• [EXERCISE INSTRUCTIONS] Output the line that holds "What Blender Python", the line that holds "def l2w(p): return", and every line between them, exactly, but none of the pictures.
Start
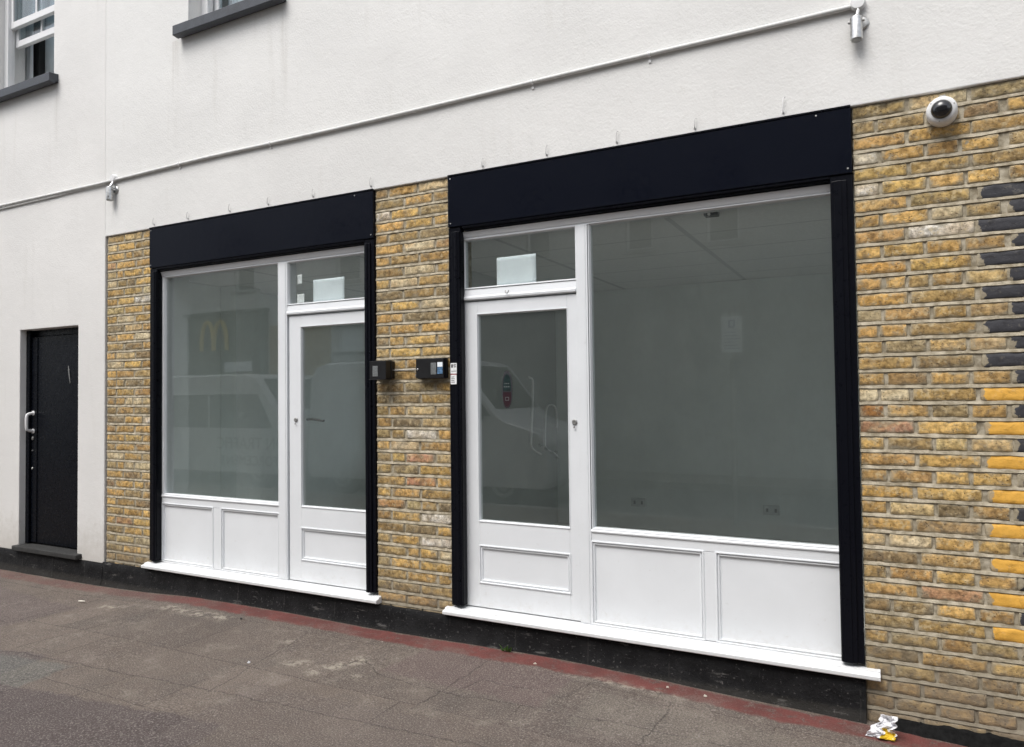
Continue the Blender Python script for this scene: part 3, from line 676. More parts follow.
# ------------------------------------------------------------------ shopfronts
YF, YG = .045, .064           # face of the white joinery, plane of the glass
RINGP = [(-.006, YF+.004), (-.006, YF-.003), (0., YF-.0045), (.003, YF-.003), (.004, YF+.007), (.008, YF+.007), (.009, YF+.001), (.015, YF+.0015), (.016, YF+.012), (.021, YF+.0135)]
def glass(b_, x0, x1, z0, z1): return b_.box(x0, x1, YG, YG+.006, z0, z1)
def beads(b_, x0, x1, z0, z1): return b_.ring(x0-.004, x1+.004, z0-.004, z1+.004, [(0, YF+.002), (.0, YF-.0025), (.004, YF-.0025), (.011, YG-.003), (.011, YG+.02)])
def shopfront(xo0, xo1, door_left, label, fm):
    """xo0..xo1: outer edges of the black surround"""
    root = empty('shopfront', ((xo0+xo1)/2, 0, .18), label, 'shopfront', 'shopfronts with black surrounds')
    pw = .090
    # black surround
    MB().box(xo0, xo1, -.012, .03, 2.632, RB-.003).build('fascia', fm, root, bevel=.004)
    for sx_, sz_ in ((xo0+.02, 2.655), (xo1-.02, 2.655), (xo1-.16, 2.945), (xo0+.02, 2.945)): MB().lathe([(0, .0045), (.0015, .0045), (.002, .003)], (sx_, -.0122, sz_), n=10).build('screw', 'galv', root)
    MB().box(xo0+.002, xo1-.002, -.016, .02, RB-.0025, RB+.006).build('fascia_capping', 'black', root)
    for a, s in ((xo0, 1), (xo1, -1)):
        pw = .088 if s == 1 else (.103 if door_left else .082)
        e = a+s*pw; lo, hi = min(a, e), max(a, e); m_ = a+s*.028
        MB().box(lo, hi, -.004, .044, .222, 2.629).box(min(m_, e-s*.004), max(m_, e-s*.004), -.014, -.0045, .222, 2.600).box(min(m_+s*.022, e-s*.018), max(m_+s*.022, e-s*.018), -.019, -.0145, .222, 2.600).build('pilaster', 'black', root, bevel=.003)
    MB().box(xo0+pw+.001, xo1-pw-.001, .006, .055, 2.606, 2.631).box(xo0+pw+.001, xo1-pw-.001, -.006, .0055, 2.617, 2.631).build('soffit_strip', 'black', root, bevel=.003)
    pw = .09
    X0, X1 = xo0+.012, xo1-.012              # joinery runs on behind the surround
    if door_left: d0, d1, w0, w1_ = X0+.052, .862, .944, X1; mu0, mu1 = .865, .937
    else: w0, w1_ = X0, -1.534; mu0, mu1 = -1.528, -1.444; d0, d1 = -1.430, X1-.02
    g0, g1 = (w0+.003, xo1-.052) if door_left else (xo0+.112, w1_)
    # frame: head, stall rail, jambs, mullion
    f = MB().box(X0, X1, YF+.002, .14, 2.557, 2.6055)
    f.extr([(YF+.002, 2.564), (YF-.004, 2.567), (YF-.018, 2.600), (YF+.002, 2.604)], X0, X1)
    f.box(mu0, mu1, YF-.004, .14, .208, 2.5565).box(mu0+.012, mu1-.012, YF-.007, YF-.0045, .215, 2.553)
    if door_left: f.box(X0, d0-.003, YF, .14, .208, 2.5565).box(g1, X1, YF, .14, .762, 2.5565)
    else: f.box(X0, g0, YF, .14, .762, 2.5565).box(d1+.003, X1, YF, .14, .208, 2.5565)
    wx0, wx1 = (mu1+.0005, X1) if door_left else (X0, mu0-.0005)
    f.box(wx0, wx1, YF, .14, .690, .7615)
    f.extr([(YF+.0, .742), (YF-.007, .744), (YF-.008, .752), (YF, .7612)], wx0, wx1)
    frame = f.build('frame', 'white', root, bevel=.003)
    # big pane
    p = glass(MB(), g0-.012, g1+.012, .755, 2.565).build('shop_window', 'glass', root)
    beads(MB(), g0, g1, .764, 2.556).build('glazing_bead', 'white', p)
    # stall riser with two panels
    sr = MB().box(wx0, wx1, YF+.013, .10, .208, .6895)
    mid = (1.617 if door_left else -2.186); hw = .036 if door_left else .048
    pa = [(wx0+.002, mid-hw), (mid+hw, wx1-.062 if door_left else wx1-.002)] if door_left else [(xo0+.093, mid-hw), (mid+hw, wx1-.002)]
    sr.box(mid-hw, mid+hw, YF+.001, YF+.0125, .210, .689)
    if door_left: sr.box(pa[1][1], wx1, YF+.001, YF+.0125, .210, .689)
    else: sr.box(wx0, pa[0][0], YF+.001, YF+.0125, .210, .689)
    riser = sr.build('stall_riser', 'white', root, bevel=.003)
    for a, e in pa: MB().ring(a, e, .214, .688, RINGP).build('panel_moulding', 'white', riser)
    # transom bar and the light above the door
    tx0, tx1 = (X0, mu0-.0005) if door_left else (mu1+.0005, X1)
    tb = MB().box(tx0, tx1, YF+.001, .14, 2.157, 2.228).extr([(YF+.001, 2.160), (YF-.010, 2.161), (YF-.012, 2.176), (YF-.004, 2.186), (YF+.001, 2.222)], tx0, tx1).build('transom_bar', 'white', root, bevel=.003)
    t0, t1 = (d0-.004+.02, mu0-.004) if door_left else (mu1+.004, X1-.05)
    tl = glass(MB(), t0-.01, t1+.01, 2.226, 2.562).build('transom_light', 'glass', root)
    beads(MB(), t0, t1, 2.236, 2.552).build('glazing_bead', 'white', tl)
    if door_left: MB().tube([(.392, YF-.008, 2.19), (.397, YF-.02, 2.20), (.403, YF-.022, 2.186), (.413, YF-.022, 2.183), (.42, YF-.018, 2.20)], .0035, 8).build('latch_hook', 'galv', tb)
    # door
    st0, st1 = (d0+.112, d1-.063) if door_left else (d0+.115, xo1-.112+.004)
    zb, zt = .214, 2.148
    dm = MB().box(d0, st0, YF+.006, .095, zb, zt).box(st1, d1, YF+.006, .095, zb, zt).box(st0, st1, YF+.006, .095, 2.066, zt).box(st0, st1, YF+.006, .095, .600, .754).box(st0, st1, YF+.006, .095, zb, .368).box(st0, st1, YF+.017, .085, .368, .600)
    door = dm.build('shop_door', 'white', root, bevel=.002)
    glass(MB(), st0-.01, st1+.01, .745, 2.075).build('door_glass', 'glass', door)
    MB().ring(st0-.004, st1+.004, .750, 2.070, [(0, YF+.007), (0, YF+.002), (.004, YF+.002), (.010, YG-.003), (.010, YG+.02)]).build('glazing_bead', 'white', door)
    MB().ring(st0-.004, st1+.004, .364, .604, [(0, YF+.008), (0, YF+.001), (.006, YF+.000), (.009, YF+.002), (.010, YF+.011), (.014, YF+.011), (.015, YF+.006), (.021, YF+.0065), (.022, YF+.0165), (.027, YF+.018)]).build('panel_moulding', 'white', door)
    lx = (d1-.022) if door_left else (d0+.065)
    MB().lathe([(0, .0165), (.006, .0165), (.009, .013), (.009, .006), (.006, .005)], (lx, YF+.006, 1.385 if door_left else 1.385), n=16).box(lx-.004, lx+.004, YF-.006, YF-.0025, 1.348, 1.360).build('door_lock', 'galv', door)
    if not door_left:
        MB().tube([(st0+.012, .098, 1.385), (st0+.012, .125, 1.385), (st0+.03, .135, 1.385), (st0+.14, .135, 1.375)], .009).build('lever_handle', 'plastic_b', door)
    # sill with stepped nosing
    MB().extr([(.14, .207), (.03, .2065), (-.018, .201), (-.018, .194), (-.048, .187), (-.050, .184), (-.050, .168), (-.047, .165), (-.030, .164), (-.030, .158), (.14, .158)], xo0-.045, xo1+(.068 if door_left else .035)).build('sill', 'white', root, bevel=.003)
    return root
shopfront(-2.922, -.598, False, 'shopfront at left with white stall riser and door on its right', 'fascia')
shopfront(.003, 2.364, True, 'larger shopfront with door at left and wide bare window', 'fascia')

# ------------------------------------------------------------------ things on and in the shopfronts
def wallray(px, py, y):            # where the line of sight through a measured point meets a plane of constant depth
    d_ = fw*720+rr*(px-512)-uu*(py-373.5); q = (y-CAM.y)/d_.y; return CAM+d_*q
def on_x(px, py, x):
    d_ = fw*720+rr*(px-512)-uu*(py-373.5); q = (x-CAM.x)/d_.x; return CAM+d_*q
def sheet(x0, x1, z0, z1, y, name, m, label, cat, group=None, curl=.006):
    b = MB(); n = 8
    for i in range(n+1):
        for j in range(n+1):
            u, v = i/n, j/n
            b.v.append((x0+(x1-x0)*u, y+curl*(u*(1-u))*2*math.sin(v*3), z0+(z1-z0)*v+.002*u)); b.c.append((1, 1, 1, 1))
    for i in range(n):
        for j in range(n): a = i*(n+1)+j; b.f.append((a, a+n+1, a+n+2, a+1)); b.mi.append(0); b.sm.append(True)
    o = b.build(name, m); s = o.modifiers.new('Solidify', 'SOLIDIFY'); s.thickness = .0006
    return tag(o, label, cat, group)
YI = YG+.010
sheet(-1.215, -.925, 2.240, 2.405, YI, 'paper_sheet', 'paper', 'pale blue paper sheet in the transom light of the left shopfront', 'paper', 'paper sheets in the transom lights')
sheet(.312, .588, 2.238, 2.420, YI, 'paper_sheet', 'paper', 'pale blue paper sheet above the door with the oval sticker', 'paper', 'paper sheets in the transom lights')
sheet(-1.368, -1.325, 2.385, 2.455, YI, 'paper_note', 'note', 'small tall white note, upper of two beside the paper sheet', 'note', 'small notes in the left transom light')
sheet(-1.372, -1.302, 2.245, 2.310, YI, 'paper_note', 'note', 'small square white note, lower of two beside the paper sheet', 'note', 'small notes in the left transom light')
# oval sticker on the door glass
st = empty('oval_sticker', (.382, YG-.002, 1.585), 'tall oval sticker, dark green above and maroon below, on door glass', 'sticker')
def oval(b_, cx, cz, rx, rz, y0, y1, a0=0, a1=360, n=40):
    pts = [(cx+rx*abs(math.cos(R(a)))**.75*math.copysign(1, math.cos(R(a))), cz+rz*math.sin(R(a))) for a in [a0+(a1-a0)*i/n for i in range(n if a1-a0 == 360 else n+1)]]
    k_ = len(pts); vs = [(x, y0, z) for x, z in pts]+[(x, y1, z) for x, z in pts]
    return b_.add(vs, [tuple(range(k_)), tuple(range(k_, 2*k_))[::-1]]+[(i, (i+1) % k_, k_+(i+1) % k_, k_+i) for i in range(k_)])
oval(MB(), .382, 1.585, .036, .118, YG-.0015, YG-.0005).build('backing', 'ink', st)
b = oval(MB(), .382, 1.575, .029, .106, YG-.0025, YG-.0017, 0, 180)
for cz, hw_ in ((1.622, .017), (1.602, .020)):
    for q in range(3): b.box(.382-hw_+q*hw_*.7, .382-hw_+q*hw_*.7+hw_*.4, YG-.0032, YG-.0026, cz-.004, cz+.003, 1)
b.build('upper_half', ['teal', 'grey'], st)
b = oval(MB(), .382, 1.568, .029, .090, YG-.0025, YG-.0017, 180, 360)
b.ring(.369, .395, 1.515, 1.537, [(0, YG-.0026), (0, YG-.0032), (.003, YG-.0032), (.003, YG-.0026)], 1).build('lower_half', ['maroon', 'grey'], st)

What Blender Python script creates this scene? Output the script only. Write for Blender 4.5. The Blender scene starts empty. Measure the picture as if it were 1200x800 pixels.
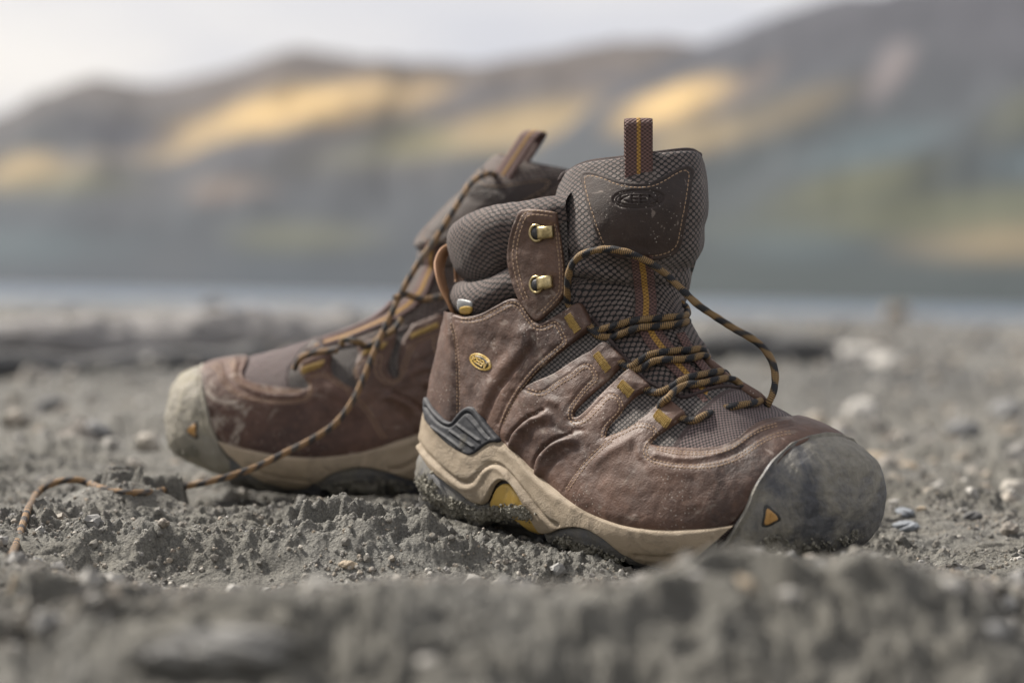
import bpy, math, random
import numpy as np
from mathutils import Vector, Matrix
from mathutils.bvhtree import BVHTree
from mathutils.geometry import delaunay_2d_cdt
random.seed(4); RNG=np.random.default_rng(7)
sc=bpy.context.scene
C=sc.collection
# ---- camera (1200x800 photo pixels)
F_PX=2833.0; CAMH=.13
PITCH=math.radians(-1.05); ROLL=math.radians(1.15)
def cam_axes():
    # looking +Y, z up
    cp,sp=math.cos(PITCH),math.sin(PITCH)
    fwd=np.array([0,cp,sp]); up=np.array([0,-sp,cp]); rt=np.array([1.,0,0])
    # roll: image horizon slopes down to right => camera rolled counterclockwise
    c,s=math.cos(ROLL),math.sin(ROLL)
    rt2=rt*c+up*s; up2=-rt*s+up*c
    return rt2,up2,fwd
RT,UP,FW=cam_axes()
CP=np.array([0,0,CAMH])
def proj(p):
    d=p-CP; z=d@FW
    return np.stack([600+F_PX*(d@RT)/z,400-F_PX*(d@UP)/z],-1)
def ray(px,py):
    d=RT*(px-600)/F_PX-UP*(py-400)/F_PX+FW
    return d/np.linalg.norm(d)
# boot placement
YAW=math.radians(42); BPITCH=math.radians(-4.2); BROLL=math.radians(0)
HEEL=np.array([-0.040,1.440,0.004])
def boot_axes():
    X=np.array([math.cos(YAW),-math.sin(YAW),0]); Y=np.array([math.sin(YAW),math.cos(YAW),0]); Z=np.array([0,0,1.])
    X,Z=X*math.cos(BPITCH)+Z*math.sin(BPITCH), Z*math.cos(BPITCH)-X*math.sin(BPITCH)
    Y,Z=Y*math.cos(BROLL)+Z*math.sin(BROLL), Z*math.cos(BROLL)-Y*math.sin(BROLL)
    return X,Y,Z
BX,BY,BZ=boot_axes()
def l2w(p): return HEEL+p[...,0:1]*BX+p[...,1:2]*BY+p[...,2:3]*BZ
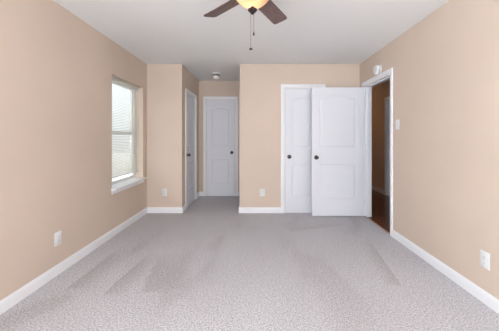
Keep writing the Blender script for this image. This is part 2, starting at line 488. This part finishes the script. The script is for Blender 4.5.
# jamb leaf and strike parts on the doorway trim
# ------------------------------------------------------------------ window with blinds
def window(name, y0, y1, z0, z1, xin, label, stool=True):
    """double hung window set into the left wall; xin is its inner frame face."""
    xo = XL - EXT
    bm = BM(); f = 0.026
    box(bm, xo, xin, y0, y0 + f, z0, z1); box(bm, xo, xin, y1 - f, y1, z0, z1)
    box(bm, xo, xin, y0 + f, y1 - f, z0, z0 + f); box(bm, xo, xin, y0 + f, y1 - f, z1 - f, z1)
    w = struct(name, bm, 'vinyl', label)
    zm = (z0 + z1) / 2
    for (a, c, x0, x1) in ((z0 + f, zm + 0.022, xin - 0.045, xin - 0.012), (zm - 0.022, z1 - f, xo + 0.008, xo + 0.040)):
        bm = BM(); s = 0.030; ya, yb = y0 + f, y1 - f
        box(bm, x0, x1, ya, ya + s, a, c); box(bm, x0, x1, yb - s, yb, a, c)
        box(bm, x0, x1, ya + s, yb - s, a, a + s); box(bm, x0, x1, ya + s, yb - s, c - s, c)
        sa = obj('sash', bm, 'vinyl', w)
        bm = BM(); xm = (x0 + x1) / 2
        box(bm, xm - 0.003, xm + 0.003, ya + s, yb - s, a + s, c - s); obj('pane', bm, 'glass', sa)
    bm = BM(); box(bm, xin - 0.012, xin + 0.006, (y0 + y1) / 2 - 0.03, (y0 + y1) / 2 + 0.03, zm + 0.004, zm + 0.02, 0.003)
    obj('sash_lock', bm, 'vinyl', w)
    if stool:
        bm = BM()
        prism(bm, [(xin, 0.0), (XL + 0.054, 0.0), (XL + 0.060, 0.006), (XL + 0.060, 0.018), (XL + 0.054, 0.024), (xin, 0.024)], y0, y1,
              Matrix(((1, 0, 0, 0), (0, 0, 1, 0), (0, 1, 0, z0 - 0.004), (0, 0, 0, 1))))
        for ya, yb in ((y0 - 0.02, y0), (y1, y1 + 0.02)):
            prism(bm, [(XL, 0.0), (XL + 0.054, 0.0), (XL + 0.060, 0.006), (XL + 0.060, 0.018), (XL + 0.054, 0.024), (XL, 0.024)], ya, yb,
                  Matrix(((1, 0, 0, 0), (0, 0, 1, 0), (0, 1, 0, z0 - 0.004), (0, 0, 0, 1))))
        obj('window_sill', bm, 'trim', w)
        bm = BM(); box(bm, XL, XL + 0.014, y0 - 0.01, y1 + 0.01, z0 - 0.055, z0 - 0.004, 0.003); obj('sill_apron', bm, 'trim', w)
    return w
window('window_1', *WIN, XL - 0.125, 'white double hung window behind blinds in the left wall')
window('window_3', *WIN2, XL - 0.125, 'unseen white window added for light in the left wall beside the viewpoint')  # out of view, added to let in side light
bm = BM()
xa, xb, za, zb = REAR; yy0, yy1 = YR - EXT, YR - 0.06
for s in ((xa, xa + 0.05, za, zb), (xb - 0.05, xb, za, zb), (xa + 0.05, xb - 0.05, za, za + 0.05), (xa + 0.05, xb - 0.05, zb - 0.05, zb), (-0.08, -0.02, za + 0.05, zb - 0.05)):
    box(bm, s[0], s[1], yy0, yy1, s[2], s[3])
w3 = struct('window_rear_added', bm, 'vinyl', 'unseen wide white window added for light in the wall behind the viewpoint')  # out of view, added to carry the light from behind
for x0, x1 in ((xa + 0.05, -0.08), (-0.02, xb - 0.05)):
    bm = BM(); box(bm, x0, x1, YR - 0.13, YR - 0.124, za + 0.05, zb - 0.05); obj('pane', bm, 'glass', w3)

# mini blind hung inside the window recess
y0, y1, z0, z1 = WIN
bx = XL - 0.088
bl = thing('window_blind', 'white slatted mini blind hanging in the left window, lowered nearly to the sill', 'blind', (bx, (y0 + y1) / 2, z1))
hw = (y1 - y0) / 2 - 0.008
bm = BM(); box(bm, -0.020, 0.020, -hw, hw, -0.045, -0.001, 0.002); obj('headrail', bm, 'blind', bl)
bm = BM()
zbot = 0.715 - z1
ns = int((-0.055 - zbot) / 0.0215)
tilt = R(-30)
for i in range(ns):
    z = -0.06 - i * 0.0215
    pr = []
    for k in range(5):
        u = (k / 4 - 0.5) * 0.025
        cz = 0.0018 * (1 - (2 * u / 0.025) ** 2)
        pr.append((u * math.cos(tilt) - cz * math.sin(tilt), z + u * math.sin(tilt) + cz * math.cos(tilt)))
    up = pr + [(x, zz + 0.0007) for x, zz in pr[::-1]]
    prism(bm, up, -hw + 0.004, hw - 0.004, Matrix(((1, 0, 0, 0), (0, 0, 1, 0), (0, 1, 0, 0), (0, 0, 0, 1))))
obj('slats', bm, 'blind', bl)
bm = BM(); box(bm, -0.013, 0.013, -hw, hw, zbot - 0.010, zbot + 0.006, 0.002); obj('bottom_rail', bm, 'vinyl', bl)
for yy in (-hw + 0.10, hw - 0.10, 0.0):
    bm = BM()
    for xx in (-0.0145, 0.0145): tube(bm, [(xx, yy, -0.045), (xx, yy, zbot)], 0.0011, 6)
    obj('ladder_cord', bm, 'blind', bl)
bm = BM(); tube(bm, [(0.024, -hw + 0.05, -0.035), (0.026, -hw + 0.05, -0.62)], 0.0035, 8); obj('tilt_wand', bm, 'vinyl', bl, True)
bm = BM()
for dy in (0, 0.008): tube(bm, [(0.023, hw - 0.06 + dy, -0.04), (0.024, hw - 0.06 + dy, -1.0)], 0.0012, 6)
c = obj('lift_cord', bm, 'blind', bl)
bm = BM(); lathe(bm, [(0, 0.02), (0.004, 0.018), (0.007, 0), (0.0065, -0.012), (0, -0.014)], 12, Matrix.Translation((0.024, hw - 0.056, -1.01))); obj('cord_tassel', bm, 'vinyl', c, True)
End
• [FULL SOLUTION]
What Blender Python script creates this scene? Output the script only. Write for Blender 4.5. The Blender scene starts empty. Measure the picture as if it were 1200x800 pixels.
import bpy, math, random
import numpy as np
from mathutils import Vector, Matrix
from mathutils.bvhtree import BVHTree
from mathutils.geometry import delaunay_2d_cdt
random.seed(4); RNG=np.random.default_rng(7)
sc=bpy.context.scene
C=sc.collection
# ---- camera (1200x800 photo pixels)
F_PX=2833.0; CAMH=.13
PITCH=math.radians(-1.05); ROLL=math.radians(1.15)
def cam_axes():
    # looking +Y, z up
    cp,sp=math.cos(PITCH),math.sin(PITCH)
    fwd=np.array([0,cp,sp]); up=np.array([0,-sp,cp]); rt=np.array([1.,0,0])
    # roll: image horizon slopes down to right => camera rolled counterclockwise
    c,s=math.cos(ROLL),math.sin(ROLL)
    rt2=rt*c+up*s; up2=-rt*s+up*c
    return rt2,up2,fwd
RT,UP,FW=cam_axes()
CP=np.array([0,0,CAMH])
def proj(p):
    d=p-CP; z=d@FW
    return np.stack([600+F_PX*(d@RT)/z,400-F_PX*(d@UP)/z],-1)
def ray(px,py):
    d=RT*(px-600)/F_PX-UP*(py-400)/F_PX+FW
    return d/np.linalg.norm(d)
# boot placement
YAW=math.radians(42); BPITCH=math.radians(-4.2); BROLL=math.radians(0)
HEEL=np.array([-0.040,1.440,0.004])
def boot_axes():
    X=np.array([math.cos(YAW),-math.sin(YAW),0]); Y=np.array([math.sin(YAW),math.cos(YAW),0]); Z=np.array([0,0,1.])
    X,Z=X*math.cos(BPITCH)+Z*math.sin(BPITCH), Z*math.cos(BPITCH)-X*math.sin(BPITCH)
    Y,Z=Y*math.cos(BROLL)+Z*math.sin(BROLL), Z*math.cos(BROLL)-Y*math.sin(BROLL)
    return X,Y,Z
BX,BY,BZ=boot_axes()
def l2w(p): return HEEL+p[...,0:1]*BX+p[...,1:2]*BY+p[...,2:3]*BZ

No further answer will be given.